We have a brand new updated website! Click here to check it out!

GOODBYE, AGAIN, NU COLISEUM

The University of Nebraska Coliseum will experience its final NCAA sporting events Thursday and Friday when the Nebraska volleyball team hosts first and second rounds of the NCAA volleyball tournament.

The Coliseum, which opened in 1926, was the home of University of Nebraska basketball until 1976.  It also was the site of the state boys basketball and wrestling tournaments, several UNL graduations, and many other functions, including visits from entertainer Bob Hope and President Richard Nixon, both in 1971.

In March of 1975, when the Coliseum was preparing to host its final state boys basketball tournament, Randy York, a 1967 graduate of Alliance High School, wrote the following column for the Lincoln Journal-Star newspaper.  Today, York is the director of creative service and senior writer for Huskers.com of the UNL athletic department.

Prep Panorama

By Randy York

March 15, 1975

Tears of Nostalgia

Surly, tears will be shed for the losers Saturday in the Coliseum.

Personally, sometime Saturday night, I might shed a couple for the Vine Street Barn itself.

The thought of the last prep basketball championship game in the Coliseum has to mean something special for those who have experienced it.

Granted, the bleacher seating is uncomfortable. By most any modern day standards, the Coliseum is a dismal-looking structure with poor lighting.

But we all know physical appearance is superficial. It’s what’s inside that counts and the memories of past Coliseum state basketball tournaments will linger forever.

I know press facilities at the University of Nebraska Fieldhouse for next year’s state tournament will be better. Fans will have more elbow room, be more comfortable.

You’ll be able to get to the rest rooms quicker and you won’t have to wait as long for the hot dogs, which might even be prepared with the mustard and ketchup already on them, thanks to improved concession stands.

But will it be better? Will it be more fun?

Perhaps, but probably not. It’ll take some time to break the fieldhouse in, to give it the appeal of the Coliseum’s musty atmosphere.

Skyward Ice Cream Bars

A few years ago, the Coliseum lost the best ice cream bar salesman you’ll ever find. Remember the guy in the red Nebraska letter sweater who’d throw an ice cream bar up to the top of Mt. Everest if you waved your hand at him?

Then you’d pitch your dime back and he’d catch it with one hand while preparing to launch another skyward shot with the other hand.

Those were the days. He must have sensed things would never be the same in a new, more modern facility. So, he left his ice cream gold mine to other, less aggressive salesmen.

All fans are bound to feel the intensity of a state championship game, but the high school students are the ones who get caught up in the atmosphere the most.

Twenty, forty, sixty years from now they’ll be recounting the memories they experienced in the Coliseum and the accompanying charisma in the barn.

Is the last stat tournament game in the Coliseum really Saturday night? Ah, Central and Prep … what a way to exit.

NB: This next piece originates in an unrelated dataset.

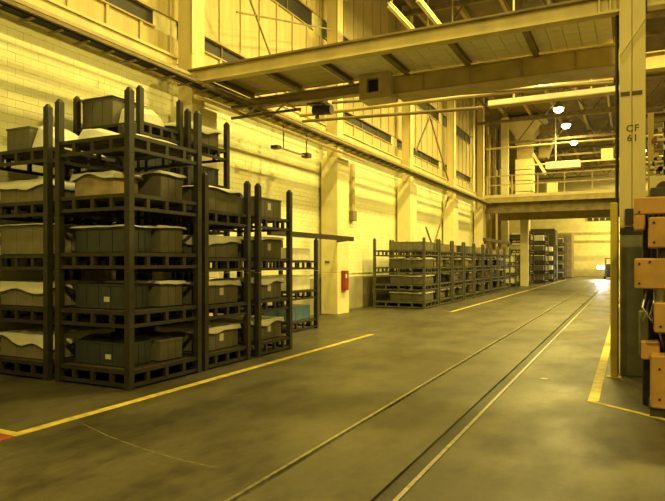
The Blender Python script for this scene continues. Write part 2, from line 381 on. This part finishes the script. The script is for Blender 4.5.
# service pipes hugging wall by column two
for k, (z, x) in enumerate(((5.0, -7.55), (4.8, -7.75))):
    pipe(('pale ' if k else 'brown ') + 'service pipe running along beside the cable tray', [(x, 9.5, z+.15), (x, 18, z+.15)], .04, 'cream' if k else 'brown')
t = thing('truss_arm', 'short lattice arm jutting from the wall under the platform end', 'bracket', (-7.95, 11.0, 4.85))
obj('chord', lambda bm: add_bar(bm, (0, 0, 0), (1.6, .3, .1), .05, .05), 'brown', t); obj('chord', lambda bm: add_bar(bm, (0, 0, .25), (1.6, .3, .3), .05, .05), 'brown', t)
for k in range(5): obj('lacing', lambda bm: add_bar(bm, (k*.32, k*.06, .02 if k % 2 else .25), (k*.32+.32, k*.06+.06, .27 if k % 2 else .05), .03, .03), 'tan', t)

# ------------------------------------------------------------------ right numbered column
t = thing('steel_column', 'cream steel column stencilled CF 61 at the right of the aisle', 'column', (.04, 9.7, 0))
obj('front_plate', B(-.165, -.004, 0, .05, 2.16, 12), 'cream', t, bevel=.006)
obj('front_plate', B(.004, .175, 0, .05, 2.16, 12), 'cream', t, bevel=.006)
obj('core', B(-.10, .12, .051, .30, 0, 12), 'tan', t)
obj('rear_plate', B(-.165, .175, .301, .35, 0, 12), 'cream', t)
obj('base_guard', B(-.15, .19, -.02, .05, 0, 2.05), 'greygreen', t, bevel=.01)
obj('dark_band', B(-.16, .20, -.03, .05, 2.052, 2.14), 'black', t)
for x0, x1 in ((-.15, -.03), (0.0, .13)): obj('strap', B(x0, x1, -.008, -.001, 4.06, 4.12), 'stencil', t)
obj('small_bracket', B(-.09, .02, -.05, -.001, 2.2, 2.42), 'machine', t)
obj('cable', lambda bm: add_tube(bm, [(-.17, -.02, 4.62), (-.02, -.015, 4.85), (.17, -.02, 5.13)], .008, 5), 'tan', t)
for i, s in enumerate(('CF', '61')):
    c = bpy.data.curves.new('stencil', 'FONT'); c.body = s; c.size = .135; c.extrude = .001; c.align_x = 'CENTER'; c.space_character = 1.15; c.offset = .002
    c.materials.append(M['stencil']); q = bpy.data.objects.new('stencil_lettering', c); COL.objects.link(q)
    q.parent = t; q.location = (.005, -.0015, 3.54-i*.14); q.rotation_euler = (PI/2, 0, 0)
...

Lincoln’s Stan Johnson remembers the first state tournament played in the Coliseum in 1926. Construction was incomplete for the first state tourney, he recalls.

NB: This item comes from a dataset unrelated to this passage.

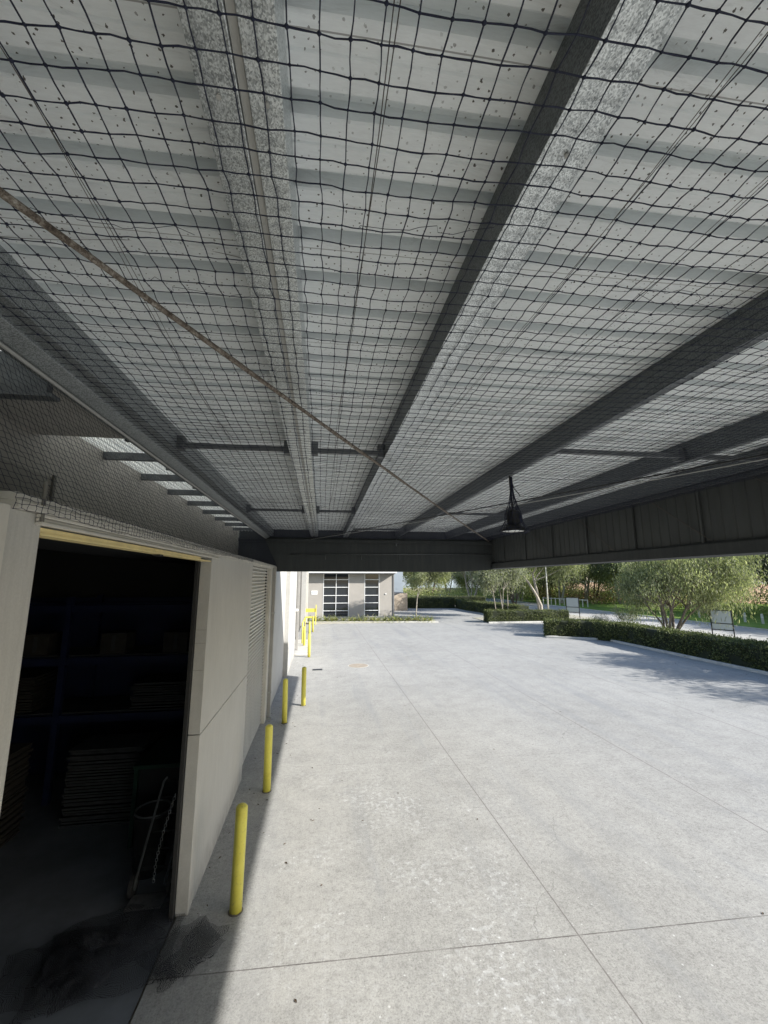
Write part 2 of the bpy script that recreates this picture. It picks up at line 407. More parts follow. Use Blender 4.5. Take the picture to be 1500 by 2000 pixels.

Money was tight then, too, remembers Johnson, a furniture salesman and father of Lincoln Star staff writer Cindy Johnson.

A group of students attending Jackson High in Lincoln figured out a way to beat the system that first state tournament.

Good Old Yankee Ingenuity

They pooled their money to pay one members way into the game. He, in turn, headed for the rear of the Coliseum where bricks still were not firmly in place.

There, he chipped a small entryway for others to squeeze through and collected dimes from those crawling into the Coliseum for reimbursement. 

It was a prime example of Yankee ingenuity, according to Johnson.

Nebraska’s Coliseum isn’t the only one slated for its last state championship basketball game Saturday night.

The Denver Coliseum will bid a fond farewell to its smelly old Coliseum Saturday night, too, as the Colorado prep tournament moves to plush McNichols Arena next year.

It will be a little like a last ride in your favorite old car, the one you saved up for and bought when you were a senior in high school,” Denver Post sports writer Mike Monroe predicted.

Cruising Main one last time.

Anyone who’s gone to high school knows the feeling.

This place gets to me,” fellow prepwriter Chuck Sinclair remarked Friday while covering the Omaha Burke-Omaha Central semifinal. “I’m really going to miss it.”